Anne Hutchinson Banished From Colonial Massachusetts

Anne Hutchinson Banished From Colonial Massachusetts

The founders of the Massachusetts Bay Colony were convinced of the necessity of establishing a model society (or, in John Winthrop's words, “A City upon the Hill”) that would serve as a symbol of righteousness to a decadent world. Theological ideals would not remain vague abstractions in the colony envisioned by the Puritan leadership, but would be the very basis of the social order. In 1630 the Massachusetts Bay colonists arrived in New England, determined to make their dream a reality. Within seven years two later arrivals, namely Roger Williams and Anne Marbury Hutchinson, had jeopardized the very existence of the “community of saints.”

Dissent was not tolerated in a colony convinced of its own moral rectitude and struggling to make its religious beliefs the foundation of its governmental system. In 1636 Roger Williams so disrupted Massachusetts Bay with his unorthodox teachings that the Puritan leadership banished him to Rhode Island. The following year Anne Hutchinson, the wife of merchant William Hutchinson and the mother of 14 children, posed another perceived threat.

A great admirer of John Cotton, Hutchinson and her family followed that famous Puritan preacher to New England in 1634. Born in Alford (Lincolnshire), England in 1591, Anne Hutchinson was a woman of keen intellect. Shortly after her arrival she began to hold weekly meetings in her home during which she discussed and explained Cotton's sermons of the previous Sunday. Before long these sessions also gave her an opportunity to air her own theological opinions. Her most serious deviations from Puritan orthodoxy were her insistence that “works” or outward behavior were not an indication of personal salvation and her claim that every convert came to know the will of God through direct personal revelation. The leaders of the Puritan colony felt that such tenets, taken to their logical conclusions, jeopardized their “errand into the wilderness” by justifying activities detrimental to the social order and by deemphasizing the role of the ministry.
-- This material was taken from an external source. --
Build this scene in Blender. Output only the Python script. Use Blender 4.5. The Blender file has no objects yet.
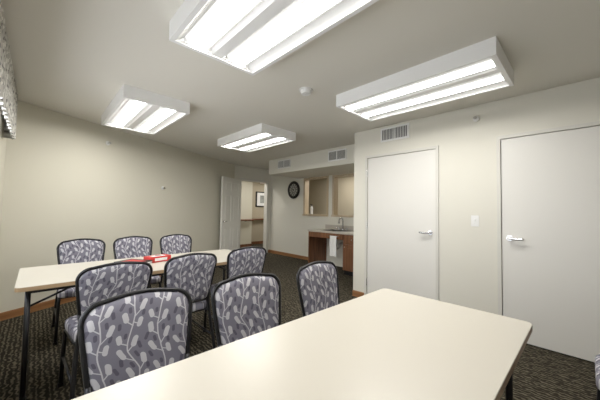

They immediately acted to eliminate the threat to their rule.

The first efforts against Hutchinson were circumspect, for her followers included several very influential people. On August 30, 1637, however, a synod of 25 ministers stated that Hutchinson's teachings were heretical. On November 12 the general court ordered her to stand trial on charges of sedition and contempt.

In the early stages of her trial it seemed that Hutchinson would be able to outwit her adversaries, but in the final days of the proceedings her insistence that she had direct personal revelations from God clinched the government's case against her. On November 17 the general court ordered her banished.

Because of the harsh New England winter, Hutchinson was allowed to remain in the colony until spring. In March 1638, however, she was excommunicated in an ecclesiastical trial after she refused to recant. Soon afterwards, she departed from Massachusetts. The Hutchinson family and many of her followers sought refuge in Roger Williams's settlement in Rhode Island and on March 7, 1638, founded Pocasset (later Portsmouth). After her husband's death in 1642 Hutchinson moved to New York, first to Long Island and later to the area of what was later New Rochelle. Sometime in either August or September 1643 she and all her family except one daughter were killed by Native Americans.